The first requisite prescribed by this section of the law as necessary to give validity to titles resting upon the actual territorial occupation of the French or Spanish authorities is, that the grantees or their representatives should, on the 1st day of October, 1800, be residents within the territories ceded by the French republic to the United States. The next condition imposed *626 by this statute is, that the Indian title to such lands should have been extinguished. And thirdly, that the lands thus granted should have been, on the 1st day of October, 1800, actually inhabited and cultivated by the grantees, or for their use. Without inquiring into the fulfilment of the second of these conditions, or into the necessity for its fulfilment, it will be seen that the first and the third, made essential by the statute, have been entirely unperformed. Thus it is stated in the petition of the appellees, that as early as 1784 the family of D'Auterive removed from the State of Louisiana. It is nowhere proved, or even alleged, that at any subsequent period they returned to this land, much less that in 1800, or at any other time posterior to 1784, they resided upon the same, or by themselves or by their agents, or through any instrumentality of theirs, cultivated this land. On the contrary, either of these inferences is irresistibly excluded by the statement in the petition, that, after the removal of the family of D'Auterive, much of this land was, by the Spanish government, during its possession of the country, granted to other persons. The alleged infancy of the children of D'Auterive in the year 1784, even if there had been a saving for the benefit of infants against the requisites of the statute, could scarcely authorize a presumption in their favor, after a lapse of more than half a century, viz. from 1784 to 1837, during which period this claim has been permitted to sleep.

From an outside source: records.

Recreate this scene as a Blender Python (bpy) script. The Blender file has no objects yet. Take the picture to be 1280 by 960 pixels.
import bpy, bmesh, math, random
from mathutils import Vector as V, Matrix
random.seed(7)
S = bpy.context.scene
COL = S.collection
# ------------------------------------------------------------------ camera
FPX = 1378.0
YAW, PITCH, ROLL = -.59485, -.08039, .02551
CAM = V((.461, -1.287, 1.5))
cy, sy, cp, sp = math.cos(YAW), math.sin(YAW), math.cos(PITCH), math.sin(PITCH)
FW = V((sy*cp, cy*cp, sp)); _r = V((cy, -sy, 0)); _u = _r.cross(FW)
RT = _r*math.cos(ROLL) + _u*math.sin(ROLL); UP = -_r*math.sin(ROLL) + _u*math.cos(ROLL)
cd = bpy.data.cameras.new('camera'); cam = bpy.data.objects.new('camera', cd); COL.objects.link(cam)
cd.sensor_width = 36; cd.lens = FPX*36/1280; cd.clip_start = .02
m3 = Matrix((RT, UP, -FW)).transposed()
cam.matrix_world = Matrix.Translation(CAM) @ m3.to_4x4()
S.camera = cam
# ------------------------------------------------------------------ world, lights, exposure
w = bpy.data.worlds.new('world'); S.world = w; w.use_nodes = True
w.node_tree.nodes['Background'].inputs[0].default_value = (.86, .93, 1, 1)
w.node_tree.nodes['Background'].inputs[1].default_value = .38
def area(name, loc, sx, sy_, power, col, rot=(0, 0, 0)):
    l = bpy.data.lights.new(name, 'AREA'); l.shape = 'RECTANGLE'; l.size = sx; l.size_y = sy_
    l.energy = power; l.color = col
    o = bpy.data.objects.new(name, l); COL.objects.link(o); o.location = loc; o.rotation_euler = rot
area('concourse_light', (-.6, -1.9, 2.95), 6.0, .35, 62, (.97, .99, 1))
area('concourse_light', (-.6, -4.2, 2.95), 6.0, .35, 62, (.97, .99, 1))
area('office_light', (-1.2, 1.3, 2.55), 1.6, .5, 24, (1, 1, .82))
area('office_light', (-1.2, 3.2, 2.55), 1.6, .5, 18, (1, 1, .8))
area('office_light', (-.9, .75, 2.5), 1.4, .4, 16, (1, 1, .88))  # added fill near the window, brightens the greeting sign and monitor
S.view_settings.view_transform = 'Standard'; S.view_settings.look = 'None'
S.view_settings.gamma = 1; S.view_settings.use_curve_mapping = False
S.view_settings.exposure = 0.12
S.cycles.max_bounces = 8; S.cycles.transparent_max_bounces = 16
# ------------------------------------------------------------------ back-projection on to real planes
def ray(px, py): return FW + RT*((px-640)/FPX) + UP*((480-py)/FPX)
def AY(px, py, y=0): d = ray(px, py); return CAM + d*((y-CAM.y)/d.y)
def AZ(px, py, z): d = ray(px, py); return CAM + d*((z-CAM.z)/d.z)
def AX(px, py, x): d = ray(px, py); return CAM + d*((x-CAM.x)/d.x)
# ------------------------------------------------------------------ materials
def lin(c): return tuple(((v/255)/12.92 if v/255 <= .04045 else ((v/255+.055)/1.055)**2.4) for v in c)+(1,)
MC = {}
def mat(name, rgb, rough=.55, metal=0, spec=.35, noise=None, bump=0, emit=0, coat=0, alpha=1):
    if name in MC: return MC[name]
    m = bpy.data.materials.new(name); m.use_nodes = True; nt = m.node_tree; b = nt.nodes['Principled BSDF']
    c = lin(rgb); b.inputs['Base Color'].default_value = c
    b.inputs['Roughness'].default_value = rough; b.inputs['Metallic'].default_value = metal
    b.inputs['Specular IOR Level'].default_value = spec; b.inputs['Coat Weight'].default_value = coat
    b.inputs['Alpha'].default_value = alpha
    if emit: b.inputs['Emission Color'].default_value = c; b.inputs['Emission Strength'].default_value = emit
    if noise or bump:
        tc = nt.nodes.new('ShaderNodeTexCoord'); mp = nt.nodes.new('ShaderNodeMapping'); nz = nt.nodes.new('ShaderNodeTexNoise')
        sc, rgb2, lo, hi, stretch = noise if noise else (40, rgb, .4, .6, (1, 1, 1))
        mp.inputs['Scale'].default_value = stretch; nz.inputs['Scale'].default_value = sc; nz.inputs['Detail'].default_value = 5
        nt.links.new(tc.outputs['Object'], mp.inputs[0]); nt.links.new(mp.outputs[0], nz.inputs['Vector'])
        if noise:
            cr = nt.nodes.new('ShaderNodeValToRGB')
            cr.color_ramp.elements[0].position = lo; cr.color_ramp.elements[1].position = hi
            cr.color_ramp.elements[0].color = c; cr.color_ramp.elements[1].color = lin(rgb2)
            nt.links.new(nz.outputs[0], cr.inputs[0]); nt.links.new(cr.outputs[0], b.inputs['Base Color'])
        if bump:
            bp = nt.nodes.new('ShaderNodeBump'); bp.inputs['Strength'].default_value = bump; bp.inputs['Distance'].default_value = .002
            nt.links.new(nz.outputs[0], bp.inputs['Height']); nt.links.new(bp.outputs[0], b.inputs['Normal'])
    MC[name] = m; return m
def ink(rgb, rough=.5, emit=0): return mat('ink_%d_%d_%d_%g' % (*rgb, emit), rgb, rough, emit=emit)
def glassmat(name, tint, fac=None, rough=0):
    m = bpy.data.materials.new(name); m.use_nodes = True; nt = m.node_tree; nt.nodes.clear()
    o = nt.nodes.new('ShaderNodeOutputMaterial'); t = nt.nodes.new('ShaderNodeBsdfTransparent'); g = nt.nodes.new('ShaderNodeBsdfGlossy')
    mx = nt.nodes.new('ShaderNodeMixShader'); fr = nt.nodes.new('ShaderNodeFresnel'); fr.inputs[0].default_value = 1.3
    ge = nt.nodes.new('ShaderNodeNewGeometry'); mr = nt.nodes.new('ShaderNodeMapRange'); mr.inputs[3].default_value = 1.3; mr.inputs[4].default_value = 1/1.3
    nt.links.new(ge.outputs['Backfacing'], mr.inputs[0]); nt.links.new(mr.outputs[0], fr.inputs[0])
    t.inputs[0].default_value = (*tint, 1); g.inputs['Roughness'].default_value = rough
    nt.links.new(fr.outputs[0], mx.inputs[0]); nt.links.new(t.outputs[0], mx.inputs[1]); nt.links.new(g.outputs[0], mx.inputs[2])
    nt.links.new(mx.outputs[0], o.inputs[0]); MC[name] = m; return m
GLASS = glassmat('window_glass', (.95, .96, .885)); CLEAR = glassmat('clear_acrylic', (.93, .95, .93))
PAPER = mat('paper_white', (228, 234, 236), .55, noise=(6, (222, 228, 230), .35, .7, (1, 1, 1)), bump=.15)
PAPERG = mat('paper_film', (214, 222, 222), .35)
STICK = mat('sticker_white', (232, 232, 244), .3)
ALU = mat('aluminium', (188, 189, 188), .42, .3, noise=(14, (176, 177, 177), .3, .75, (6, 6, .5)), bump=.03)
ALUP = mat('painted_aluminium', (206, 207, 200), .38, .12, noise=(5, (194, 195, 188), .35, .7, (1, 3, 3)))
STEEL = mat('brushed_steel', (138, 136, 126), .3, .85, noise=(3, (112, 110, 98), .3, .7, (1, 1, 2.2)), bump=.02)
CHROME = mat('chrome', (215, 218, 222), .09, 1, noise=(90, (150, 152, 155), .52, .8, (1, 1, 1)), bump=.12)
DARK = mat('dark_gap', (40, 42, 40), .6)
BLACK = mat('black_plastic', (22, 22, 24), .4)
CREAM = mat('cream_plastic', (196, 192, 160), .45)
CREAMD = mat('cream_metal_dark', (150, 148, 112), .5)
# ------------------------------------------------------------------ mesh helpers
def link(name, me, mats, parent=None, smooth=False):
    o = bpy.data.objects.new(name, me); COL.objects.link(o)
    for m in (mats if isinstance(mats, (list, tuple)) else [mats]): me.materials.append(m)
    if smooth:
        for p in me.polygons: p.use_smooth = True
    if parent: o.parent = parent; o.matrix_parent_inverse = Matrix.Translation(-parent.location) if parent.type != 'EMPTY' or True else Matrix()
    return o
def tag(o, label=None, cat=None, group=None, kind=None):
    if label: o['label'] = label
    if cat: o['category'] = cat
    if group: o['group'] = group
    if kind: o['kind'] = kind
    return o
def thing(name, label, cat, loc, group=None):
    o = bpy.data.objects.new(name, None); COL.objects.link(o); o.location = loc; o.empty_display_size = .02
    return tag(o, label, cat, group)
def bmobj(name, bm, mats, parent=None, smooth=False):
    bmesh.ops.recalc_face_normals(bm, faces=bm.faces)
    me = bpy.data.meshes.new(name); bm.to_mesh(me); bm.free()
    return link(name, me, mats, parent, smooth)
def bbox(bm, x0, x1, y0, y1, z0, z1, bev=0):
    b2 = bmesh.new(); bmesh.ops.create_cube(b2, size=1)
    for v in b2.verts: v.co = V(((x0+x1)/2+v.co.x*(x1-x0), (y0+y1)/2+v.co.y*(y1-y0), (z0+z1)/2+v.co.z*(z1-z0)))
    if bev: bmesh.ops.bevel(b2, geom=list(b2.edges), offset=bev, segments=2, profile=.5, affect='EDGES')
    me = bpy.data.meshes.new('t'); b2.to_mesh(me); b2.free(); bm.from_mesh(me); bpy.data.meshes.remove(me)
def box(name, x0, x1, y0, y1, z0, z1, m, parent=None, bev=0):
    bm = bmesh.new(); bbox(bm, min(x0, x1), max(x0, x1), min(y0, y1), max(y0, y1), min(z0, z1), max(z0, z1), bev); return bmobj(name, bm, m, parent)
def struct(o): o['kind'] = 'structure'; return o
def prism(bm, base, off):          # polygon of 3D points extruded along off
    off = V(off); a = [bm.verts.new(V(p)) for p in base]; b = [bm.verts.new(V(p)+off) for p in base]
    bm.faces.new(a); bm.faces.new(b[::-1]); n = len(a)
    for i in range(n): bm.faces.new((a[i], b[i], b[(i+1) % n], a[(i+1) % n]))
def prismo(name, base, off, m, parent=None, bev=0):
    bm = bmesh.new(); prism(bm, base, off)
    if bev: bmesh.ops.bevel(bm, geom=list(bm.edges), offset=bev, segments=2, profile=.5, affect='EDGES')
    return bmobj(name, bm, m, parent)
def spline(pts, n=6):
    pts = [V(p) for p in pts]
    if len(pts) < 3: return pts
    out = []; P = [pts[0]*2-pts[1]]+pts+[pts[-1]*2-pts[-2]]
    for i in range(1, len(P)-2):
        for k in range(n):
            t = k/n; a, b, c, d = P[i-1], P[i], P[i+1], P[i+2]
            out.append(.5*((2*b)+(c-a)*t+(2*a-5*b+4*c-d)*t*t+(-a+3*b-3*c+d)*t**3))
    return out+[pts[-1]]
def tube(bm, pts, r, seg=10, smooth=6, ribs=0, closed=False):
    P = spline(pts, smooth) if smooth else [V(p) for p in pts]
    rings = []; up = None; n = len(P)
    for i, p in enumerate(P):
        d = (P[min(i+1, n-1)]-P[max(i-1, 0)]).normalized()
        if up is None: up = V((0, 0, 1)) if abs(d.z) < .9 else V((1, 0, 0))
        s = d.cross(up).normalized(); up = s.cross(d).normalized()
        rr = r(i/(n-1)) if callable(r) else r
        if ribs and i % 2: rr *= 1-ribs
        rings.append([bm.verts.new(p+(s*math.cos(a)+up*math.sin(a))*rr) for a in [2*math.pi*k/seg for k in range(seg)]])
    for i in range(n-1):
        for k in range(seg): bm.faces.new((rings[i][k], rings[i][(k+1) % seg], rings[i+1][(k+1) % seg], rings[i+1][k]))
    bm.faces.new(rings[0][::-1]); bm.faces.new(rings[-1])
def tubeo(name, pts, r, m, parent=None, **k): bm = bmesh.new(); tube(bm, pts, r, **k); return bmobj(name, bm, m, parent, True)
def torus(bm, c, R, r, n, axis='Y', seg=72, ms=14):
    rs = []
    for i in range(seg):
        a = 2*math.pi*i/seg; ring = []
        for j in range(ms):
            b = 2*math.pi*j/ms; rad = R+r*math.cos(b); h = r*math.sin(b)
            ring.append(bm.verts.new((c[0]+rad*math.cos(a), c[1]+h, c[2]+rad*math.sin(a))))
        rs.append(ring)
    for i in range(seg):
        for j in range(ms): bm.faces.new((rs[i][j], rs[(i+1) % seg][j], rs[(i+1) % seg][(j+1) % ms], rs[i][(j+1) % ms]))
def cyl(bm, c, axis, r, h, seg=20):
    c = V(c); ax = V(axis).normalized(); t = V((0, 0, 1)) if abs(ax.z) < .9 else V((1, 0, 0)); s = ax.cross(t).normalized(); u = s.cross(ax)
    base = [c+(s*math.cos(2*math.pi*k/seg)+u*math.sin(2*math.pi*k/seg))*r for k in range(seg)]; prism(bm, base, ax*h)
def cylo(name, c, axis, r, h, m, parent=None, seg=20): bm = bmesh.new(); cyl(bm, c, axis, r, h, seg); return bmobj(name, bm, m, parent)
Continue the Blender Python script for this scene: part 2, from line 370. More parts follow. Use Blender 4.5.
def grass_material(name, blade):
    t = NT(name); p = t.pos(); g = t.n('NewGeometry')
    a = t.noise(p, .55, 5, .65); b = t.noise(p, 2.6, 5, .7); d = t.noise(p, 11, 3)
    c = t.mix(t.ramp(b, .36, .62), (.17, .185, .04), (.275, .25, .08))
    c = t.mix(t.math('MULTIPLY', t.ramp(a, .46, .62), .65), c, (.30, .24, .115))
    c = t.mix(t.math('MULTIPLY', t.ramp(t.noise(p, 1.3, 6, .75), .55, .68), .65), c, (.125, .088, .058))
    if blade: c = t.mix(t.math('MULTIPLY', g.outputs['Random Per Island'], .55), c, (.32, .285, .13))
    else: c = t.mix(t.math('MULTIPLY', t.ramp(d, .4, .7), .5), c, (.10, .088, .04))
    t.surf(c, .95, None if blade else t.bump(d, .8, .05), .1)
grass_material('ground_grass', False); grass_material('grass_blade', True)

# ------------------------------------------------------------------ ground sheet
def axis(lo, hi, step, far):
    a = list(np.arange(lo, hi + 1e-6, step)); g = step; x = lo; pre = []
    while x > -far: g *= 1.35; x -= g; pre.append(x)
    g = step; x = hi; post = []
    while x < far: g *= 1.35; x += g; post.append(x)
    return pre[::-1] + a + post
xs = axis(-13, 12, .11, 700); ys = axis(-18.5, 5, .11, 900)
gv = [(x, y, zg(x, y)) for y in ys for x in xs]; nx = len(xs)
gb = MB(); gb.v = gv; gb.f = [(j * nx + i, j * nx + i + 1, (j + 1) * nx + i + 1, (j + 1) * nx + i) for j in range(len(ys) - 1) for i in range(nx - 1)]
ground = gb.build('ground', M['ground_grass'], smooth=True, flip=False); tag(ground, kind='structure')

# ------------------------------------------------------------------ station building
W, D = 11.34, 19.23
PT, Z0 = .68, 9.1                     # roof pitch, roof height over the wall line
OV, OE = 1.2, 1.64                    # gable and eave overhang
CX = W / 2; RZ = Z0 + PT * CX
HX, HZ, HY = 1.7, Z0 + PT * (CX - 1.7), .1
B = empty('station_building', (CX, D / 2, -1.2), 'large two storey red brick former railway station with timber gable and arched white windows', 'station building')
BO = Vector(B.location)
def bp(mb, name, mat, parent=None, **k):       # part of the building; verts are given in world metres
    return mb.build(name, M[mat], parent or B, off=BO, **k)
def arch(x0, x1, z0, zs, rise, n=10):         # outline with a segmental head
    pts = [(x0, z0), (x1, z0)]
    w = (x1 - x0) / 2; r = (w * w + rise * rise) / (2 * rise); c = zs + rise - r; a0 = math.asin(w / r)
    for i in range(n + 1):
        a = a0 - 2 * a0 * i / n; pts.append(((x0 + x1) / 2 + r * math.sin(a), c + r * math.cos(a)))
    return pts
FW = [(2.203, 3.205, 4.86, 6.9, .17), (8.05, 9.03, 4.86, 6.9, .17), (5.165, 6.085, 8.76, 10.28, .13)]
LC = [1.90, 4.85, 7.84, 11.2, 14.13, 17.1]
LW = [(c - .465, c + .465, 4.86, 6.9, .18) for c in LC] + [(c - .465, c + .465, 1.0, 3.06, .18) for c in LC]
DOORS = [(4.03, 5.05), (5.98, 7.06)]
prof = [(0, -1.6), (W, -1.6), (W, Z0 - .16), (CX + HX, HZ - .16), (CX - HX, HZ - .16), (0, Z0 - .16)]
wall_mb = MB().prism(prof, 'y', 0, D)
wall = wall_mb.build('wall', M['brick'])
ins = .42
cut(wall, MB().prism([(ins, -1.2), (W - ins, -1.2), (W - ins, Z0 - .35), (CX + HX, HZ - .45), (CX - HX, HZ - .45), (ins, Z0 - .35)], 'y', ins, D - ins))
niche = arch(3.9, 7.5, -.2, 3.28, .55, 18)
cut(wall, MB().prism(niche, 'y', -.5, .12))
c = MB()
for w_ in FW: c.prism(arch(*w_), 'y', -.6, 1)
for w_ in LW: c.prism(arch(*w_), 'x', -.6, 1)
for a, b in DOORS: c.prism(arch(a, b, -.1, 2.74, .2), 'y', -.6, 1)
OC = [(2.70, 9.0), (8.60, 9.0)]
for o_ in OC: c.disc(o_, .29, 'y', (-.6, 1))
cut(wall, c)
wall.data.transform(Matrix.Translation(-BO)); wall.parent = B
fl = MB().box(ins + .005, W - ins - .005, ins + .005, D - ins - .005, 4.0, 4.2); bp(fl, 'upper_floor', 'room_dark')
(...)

The fourth section of the act of Congress, also quoted in the argument for the appellees, if applicable in any sense to their pretensions, certainly adds nothing to their intrinsic force. This section is a simple requisition, that persons claiming lands within the Territory of Louisiana, by virtue of any legal French or Spanish grant made prior to the 1st day of October, 1800, may, and persons claiming lands in the said territories by virtue of any grant or incomplete title bearing date subsequently to the 1st day of October, 1800, shall, before the 1st day of March, 1806, deliver to the register of the land-office or recorder of land-titles within whose district the land may be, a notice in writing, stating the nature and extent of his claims, together with a plat of the tract or tracts so claimed; and shall, also, on or before that day, deliver to the register or recorder, for the purpose of being recorded, every grant, order or survey, deed of conveyance, or other written evidence of his claim. This section then proceeds to declare, as a penalty for noncompliance with its directions, that all the rights of the claimant derived from the first two sections of the act (embracing all grants founded upon mere territorial occupation by France or Spain), shall become void, and for ever after be barred; and that no incomplete *627 grant, warrant, order of survey, deed of conveyance, or other written evidence, which shall not be so recorded, shall ever be considered or admitted as evidence in any court of the United States, against any grant derived from the United States. But for the act of Congress of the 6th of February, 1835, entitled "An Act for the final adjustment of claims to lands in the State of Louisiana," the fourth section of the act of 1805 would have operated as a complete bar to the claim of the appellees from the 1st day of March, 1806. The act of 1835 removes that bar so far as to permit, within the space of two years from its date, the prosecution of claims similar to that of the appellees, but this act accomplishes nothing beyond this permission. It imparts no merit or strength to any claim which such claim did not previously possess. Upon a view of this case, then, we think that the decision of the District Court should be reversed, and the petition of the appellees dismissed, and that decree is accordingly hereby reversed.

Order.

This cause came on to be heard on the transcript of the record from the District Court of the United States for the District of Louisiana, and was argued by counsel. On consideration whereof, it is the opinion of this court, that the title of the petitioners is null and void. Whereupon, it is now here ordered, adjudged, and decreed by this court, that the decree of the said District Court in this cause be, and the same is hereby, reversed, and that this cause be, and the same is hereby, remanded to the said District Court, with directions to dismiss the petition of the claimants in this cause.